### SET PROBLEM
Every record must appear in your copy exactly as written, with no pictures.

Records with scene code:

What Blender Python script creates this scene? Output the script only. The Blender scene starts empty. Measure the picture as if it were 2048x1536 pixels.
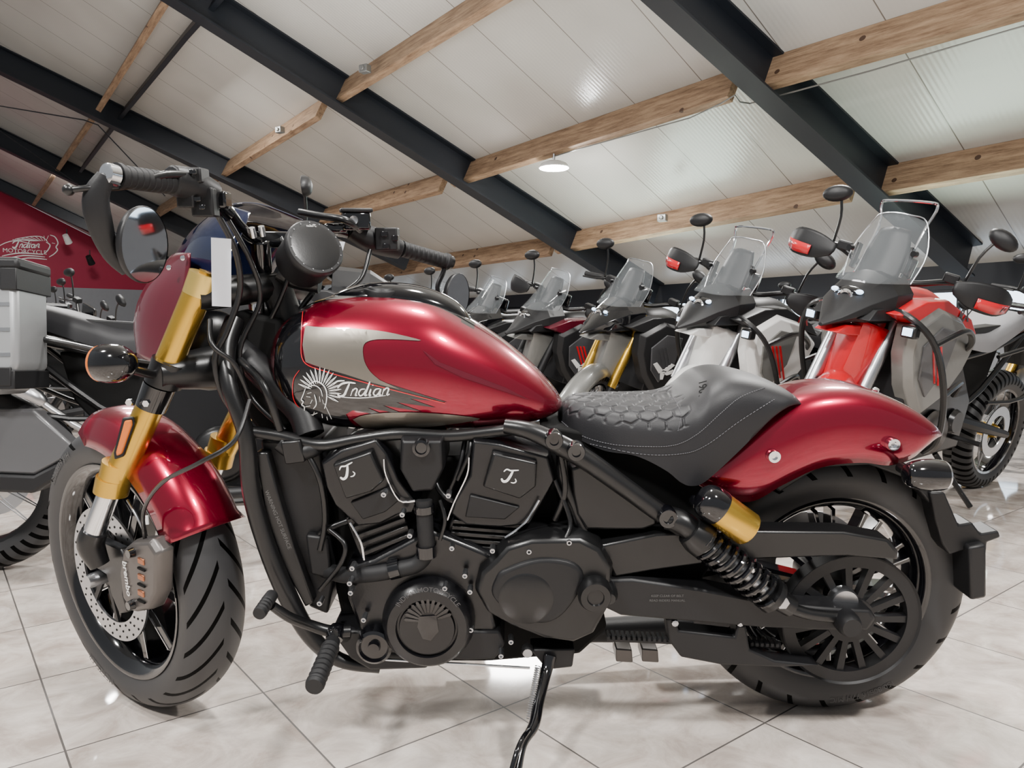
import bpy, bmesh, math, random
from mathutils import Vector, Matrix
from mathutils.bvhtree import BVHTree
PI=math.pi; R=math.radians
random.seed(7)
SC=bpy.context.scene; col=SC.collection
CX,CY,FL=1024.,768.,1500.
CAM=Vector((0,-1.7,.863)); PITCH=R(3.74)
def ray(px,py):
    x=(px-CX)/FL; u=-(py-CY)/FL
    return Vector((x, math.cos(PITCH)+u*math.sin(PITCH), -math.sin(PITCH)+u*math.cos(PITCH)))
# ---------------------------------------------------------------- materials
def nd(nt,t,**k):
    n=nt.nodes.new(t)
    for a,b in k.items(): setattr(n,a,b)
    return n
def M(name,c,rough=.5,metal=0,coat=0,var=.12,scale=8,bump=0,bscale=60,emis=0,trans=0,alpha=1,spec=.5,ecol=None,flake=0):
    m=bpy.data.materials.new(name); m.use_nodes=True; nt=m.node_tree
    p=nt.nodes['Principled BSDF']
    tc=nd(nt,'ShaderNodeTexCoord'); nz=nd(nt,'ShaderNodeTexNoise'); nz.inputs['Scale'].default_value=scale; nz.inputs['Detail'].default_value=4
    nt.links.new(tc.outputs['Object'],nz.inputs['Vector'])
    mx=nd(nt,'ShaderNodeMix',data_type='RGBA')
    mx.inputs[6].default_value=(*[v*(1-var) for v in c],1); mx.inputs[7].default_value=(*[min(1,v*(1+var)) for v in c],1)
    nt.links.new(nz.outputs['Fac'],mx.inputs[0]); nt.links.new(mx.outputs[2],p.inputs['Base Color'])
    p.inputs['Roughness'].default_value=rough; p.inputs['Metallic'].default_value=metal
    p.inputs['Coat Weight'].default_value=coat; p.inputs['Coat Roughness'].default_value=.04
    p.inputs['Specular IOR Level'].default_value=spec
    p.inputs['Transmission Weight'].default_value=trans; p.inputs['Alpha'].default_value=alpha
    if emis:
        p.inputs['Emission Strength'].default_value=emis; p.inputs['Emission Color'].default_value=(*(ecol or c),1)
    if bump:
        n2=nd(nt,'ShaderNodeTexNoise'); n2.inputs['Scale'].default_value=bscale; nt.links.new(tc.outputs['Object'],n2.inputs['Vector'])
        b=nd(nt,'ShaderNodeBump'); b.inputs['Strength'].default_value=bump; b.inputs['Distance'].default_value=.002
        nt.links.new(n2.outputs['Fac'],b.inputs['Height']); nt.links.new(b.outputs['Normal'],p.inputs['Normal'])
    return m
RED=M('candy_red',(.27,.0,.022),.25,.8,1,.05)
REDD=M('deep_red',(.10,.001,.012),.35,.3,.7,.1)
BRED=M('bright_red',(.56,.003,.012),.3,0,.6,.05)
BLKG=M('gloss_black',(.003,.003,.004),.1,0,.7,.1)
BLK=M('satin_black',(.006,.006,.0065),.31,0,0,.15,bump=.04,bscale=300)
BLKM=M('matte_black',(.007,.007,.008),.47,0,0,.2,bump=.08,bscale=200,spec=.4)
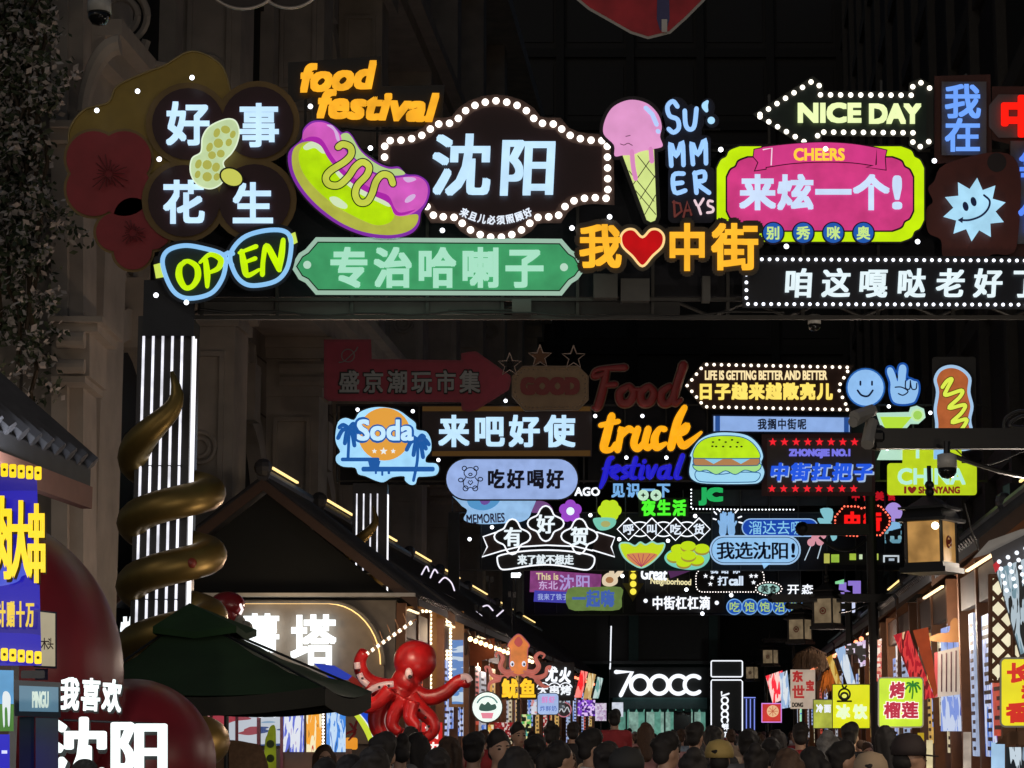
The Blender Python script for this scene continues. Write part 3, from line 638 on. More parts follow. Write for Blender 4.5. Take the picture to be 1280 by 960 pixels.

### TASK SOLUTION
What Blender Python script creates this scene? Output the script only. The Blender scene starts empty. Measure the picture as if it were 2048x1536 pixels.
import bpy, bmesh, math, random
from mathutils import Vector, Matrix
from mathutils.bvhtree import BVHTree
PI=math.pi; R=math.radians
random.seed(7)
SC=bpy.context.scene; col=SC.collection
CX,CY,FL=1024.,768.,1500.
CAM=Vector((0,-1.7,.863)); PITCH=R(3.74)
def ray(px,py):
    x=(px-CX)/FL; u=-(py-CY)/FL
    return Vector((x, math.cos(PITCH)+u*math.sin(PITCH), -math.sin(PITCH)+u*math.cos(PITCH)))
# ---------------------------------------------------------------- materials
def nd(nt,t,**k):
    n=nt.nodes.new(t)
    for a,b in k.items(): setattr(n,a,b)
    return n
def M(name,c,rough=.5,metal=0,coat=0,var=.12,scale=8,bump=0,bscale=60,emis=0,trans=0,alpha=1,spec=.5,ecol=None,flake=0):
    m=bpy.data.materials.new(name); m.use_nodes=True; nt=m.node_tree
    p=nt.nodes['Principled BSDF']
    tc=nd(nt,'ShaderNodeTexCoord'); nz=nd(nt,'ShaderNodeTexNoise'); nz.inputs['Scale'].default_value=scale; nz.inputs['Detail'].default_value=4
    nt.links.new(tc.outputs['Object'],nz.inputs['Vector'])
    mx=nd(nt,'ShaderNodeMix',data_type='RGBA')
    mx.inputs[6].default_value=(*[v*(1-var) for v in c],1); mx.inputs[7].default_value=(*[min(1,v*(1+var)) for v in c],1)
    nt.links.new(nz.outputs['Fac'],mx.inputs[0]); nt.links.new(mx.outputs[2],p.inputs['Base Color'])
    p.inputs['Roughness'].default_value=rough; p.inputs['Metallic'].default_value=metal
    p.inputs['Coat Weight'].default_value=coat; p.inputs['Coat Roughness'].default_value=.04
    p.inputs['Specular IOR Level'].default_value=spec
    p.inputs['Transmission Weight'].default_value=trans; p.inputs['Alpha'].default_value=alpha
    if emis:
        p.inputs['Emission Strength'].default_value=emis; p.inputs['Emission Color'].default_value=(*(ecol or c),1)
    if bump:
        n2=nd(nt,'ShaderNodeTexNoise'); n2.inputs['Scale'].default_value=bscale; nt.links.new(tc.outputs['Object'],n2.inputs['Vector'])
        b=nd(nt,'ShaderNodeBump'); b.inputs['Strength'].default_value=bump; b.inputs['Distance'].default_value=.002
        nt.links.new(n2.outputs['Fac'],b.inputs['Height']); nt.links.new(b.outputs['Normal'],p.inputs['Normal'])
    return m
RED=M('candy_red',(.27,.0,.022),.25,.8,1,.05)
REDD=M('deep_red',(.10,.001,.012),.35,.3,.7,.1)
BRED=M('bright_red',(.56,.003,.012),.3,0,.6,.05)
BLKG=M('gloss_black',(.003,.003,.004),.1,0,.7,.1)
BLK=M('satin_black',(.006,.006,.0065),.31,0,0,.15,bump=.04,bscale=300)
BLKM=M('matte_black',(.007,.007,.008),.47,0,0,.2,bump=.08,bscale=200,spec=.4)
The Blender Python script for this scene continues. Write part 3, from line 638 on. More parts follow. Write for Blender 4.5. Take the picture to be 1280 by 960 pixels.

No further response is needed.